The two men, who became friends while attending Catholic Memorial High School in West Roxbury decades ago, are accused of conspiring to kill Angel Antonio Ramirez, 37, on March 20 in Walpole, said Assistant Norfolk District Attorney Robert Nelson.

Nelson said that Moccia owed Ramirez $70,000 in an outstanding drug debt and decided that he was going to kill Ramirez, 37, instead of paying him. Nelson said Moccia sold kilos of cocaine he received from Ramirez, a Guatemalan immigrant who obtained his cocaine from the West Coast.

Nelson said Moccia lured Ramirez to Walpole, shot him once in the back with a .357-caliber revolver, and then he and Bradley moved Ramirez's body to R.J. Bradley Co., a concrete business co-owned by Bradley.

Bradley then dismembered Ramirez's body and took one more step to eliminate any trace of the Guatemalan man's existence and his death, Nelson said.

"It was cooked," the prosecutor said of Ramirez's body.

Outside the courtroom, Nelson was pressed by reporters for details on how Ramirez's remains were destroyed.

"The word that we have is cooked," Nelson said, adding that more details were not available.

He said that while Bradley stayed in Walpole with Ramirez's corpse, Moccia lied to his brother, Robert, so his brother could unwittingly help return Ramirez's pickup truck to his Framingham neighborhood.

Paul Moccia met his brother in a Wellesley parking lot - and is seen on a surveillance video driving Ramirez's truck - and then drove to Framingham before getting in the car with his brother and driving off.

Robert Moccia has not been charged and was not aware of his brother's alleged murder plot, Nelson said.

In court, Bradley's face was a bright red, and he appeared sometimes to cry as he stood in the prisoner's dock, flanked by Paul Moccia, who seemed more in control of his emotions.

John Gibbons, one of Bradley's defense lawyers, said Bradley did not know Ramirez. He also said that Bradley and Paul Moccia were questioned repeatedly by investigators in the last several weeks, but that Bradley never fled.

"He wants to defend his name and his family's name," Gibbons said. "At the end, the evidence will show, the forensic evidence will show, that Mr. Bradley had nothing to do with this, had nothing to do, no involvement at all" with this incident.

Steven Boozang, Paul Moccia's lawyer, told reporters that he has known Moccia, a Massachusetts Turnpike toll taker, for 25 years and is stunned that he is accused of being a major drug dealer.

"He's just a good man and a great, great father," Boozang said of Moccia.

He said that Moccia has two sons and a sick mother and that he works as much overtime at the Turnpike as he can and spends the rest of the time with his family.

Boozang said Moccia would not have enough time to be a drug dealer.

Moccia earned $63,676 as a toll taker in 2008, according to Globe records. A Turnpike spokesman said yesterday that Moccia has been suspended without pay.
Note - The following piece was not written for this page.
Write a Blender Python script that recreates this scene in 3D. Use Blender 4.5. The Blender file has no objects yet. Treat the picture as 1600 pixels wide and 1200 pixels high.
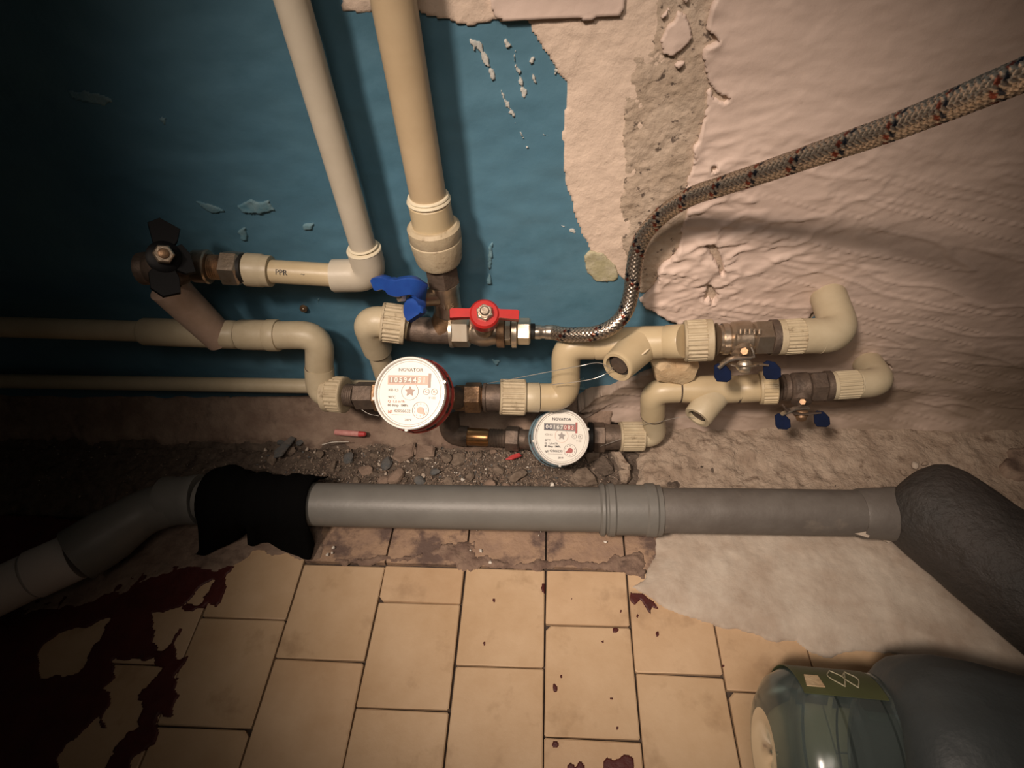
import bpy, bmesh, math, random
import numpy as np
from mathutils import Vector, Matrix

# ------------------------------------------------------------------ camera
S = bpy.context.scene
FPX = 889.0            # focal length in pixels of a 1600 px wide frame
CAMH = 0.635
def zdep(p):
    return float((CM @ np.array([p[0], p[1], p[2] - CAMH]))[2])
def _n(v):
    v = np.array(v, float); return v / np.linalg.norm(v)
_d = _n((67, -975, FPX)); _dn = np.array((65, 816, FPX), float); _dn -= _d * _dn.dot(_d); _dn = _n(_dn)
_r = _n(np.cross(_dn, _d)); _r = _r if _r[0] > 0 else -_r
CM = np.stack([_r, _d, -_dn], 1)      # cam(x right, y down, z forward) = CM @ world
cd = bpy.data.cameras.new('camera'); cam = bpy.data.objects.new('camera', cd)
S.collection.objects.link(cam); S.camera = cam
cd.sensor_width = 36; cd.lens = FPX / 1600 * 36; cd.clip_start = 0.02; cd.clip_end = 20
m = Matrix.Identity(4)
for i in range(3):
    m[i][0] = CM[0][i]; m[i][1] = -CM[1][i]; m[i][2] = -CM[2][i]
m[2][3] = CAMH
cam.matrix_world = m

# ------------------------------------------------------------------ light
S.view_settings.view_transform = 'Standard'; S.view_settings.look = 'None'
S.view_settings.gamma = 1; S.view_settings.use_curve_mapping = False
S.view_settings.exposure = 0.0
w = bpy.data.worlds.new('world'); S.world = w; w.use_nodes = True
w.node_tree.nodes['Background'].inputs[0].default_value = (1.0, .80, .64, 1)
w.node_tree.nodes['Background'].inputs[1].default_value = 0.022
def spot(name, loc, to, power, angle, blend, size, col):
    l = bpy.data.lights.new(name, 'SPOT'); l.energy = power; l.spot_size = math.radians(angle)
    l.spot_blend = blend; l.shadow_soft_size = size; l.color = col
    o = bpy.data.objects.new(name, l); S.collection.objects.link(o); o.location = loc
    o.rotation_euler = (Vector(to) - Vector(loc)).to_track_quat('-Z', 'Y').to_euler()
    return o
spot('corridor_lamp', (-.42, -.33, 1.30), (.01, .35, .24), 86, 40, 1.0, .075, (1.0, .82, .685))
spot('fill_spot', (.02, -.12, .95), (.01, .35, .24), 13, 60, 1.0, .16, (1.0, .84, .71))  # added soft fill near the camera, lifts the shadows of the lamp above

# ------------------------------------------------------------------ helpers
def px(x, y, X=None, Y=None, Z=None, D=None):
    """the point of a plane (or at depth D) that a photo pixel shows"""
    c = np.array([x - 800, y - 600, FPX]); v = CM.T @ c
    if Y is not None: t = Y / v[1]
    elif Z is not None: t = (Z - CAMH) / v[2]
    elif D is not None: t = D / FPX
    else: t = X / v[0]
    return Vector((v[0] * t, v[1] * t, v[2] * t + CAMH))
rnd = random.Random(7)
def hash2(ix, iy, seed):
    h = (ix.astype(np.int64) * 374761393 + iy.astype(np.int64) * 668265263 + seed * 974711) & 0xffffffff
    h = ((h ^ (h >> 13)) * 1274126177) & 0xffffffff
    return ((h ^ (h >> 16)) & 0xffff) / 65535.0
def vnoise(x, y, seed=0):
    ix = np.floor(x); iy = np.floor(y); fx = x - ix; fy = y - iy
    fx = fx * fx * (3 - 2 * fx); fy = fy * fy * (3 - 2 * fy)
    a = hash2(ix, iy, seed); b = hash2(ix + 1, iy, seed); c = hash2(ix, iy + 1, seed); d = hash2(ix + 1, iy + 1, seed)
    return (a * (1 - fx) + b * fx) * (1 - fy) + (c * (1 - fx) + d * fx) * fy
def fbm(x, y, sx, sy=None, seed=0, oct=4):
    """-1..1, feature size sx by sy metres"""
    sy = sy or sx; v = 0; a = 1; t = 0
    for k in range(oct):
        v = v + a * (vnoise(x / sx * 2 ** k + 31.7 * k, y / sy * 2 ** k + 17.3 * k, seed + k) * 2 - 1); t += a; a *= .5
    return v / t * 1.6
def sdf(poly, X, Y):
    """signed distance, positive inside"""
    P = np.array(poly, float); n = len(P); d2 = np.full(X.shape, 1e9); ins = np.zeros(X.shape, bool)
    for i in range(n):
        ax, ay = P[i]; bx, by = P[(i + 1) % n]; ex = bx - ax; ey = by - ay
        wx = X - ax; wy = Y - ay
        t = np.clip((wx * ex + wy * ey) / (ex * ex + ey * ey + 1e-12), 0, 1)
        d2 = np.minimum(d2, (wx - ex * t) ** 2 + (wy - ey * t) ** 2)
        if ay != by:
            c = ((ay > Y) != (by > Y)) & (X < (bx - ax) * (Y - ay) / (by - ay) + ax); ins ^= c
    d = np.sqrt(d2); return np.where(ins, d, -d)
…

Since 2002, Bradley has worked as an assistant football coach at Xaverian Brothers High School, a Catholic boys high school in Westwood, where he lives with his fiancee and 2-year-old child.

Bradley joined the school's coaching staff one year after he was arrested in Walpole and charged with possession of crack cocaine, according to district court records.

Norfolk prosecutors dropped the case after a district court judge threw out the search on constitutional grounds, ruling that a Walpole police officer acted without legal justification to search Bradley and his car while parked in front of a department store on Route 1.

Xaverian declined to make staff available for interviews, but the school's headmaster released a statement expressing shock at the allegations against Bradley.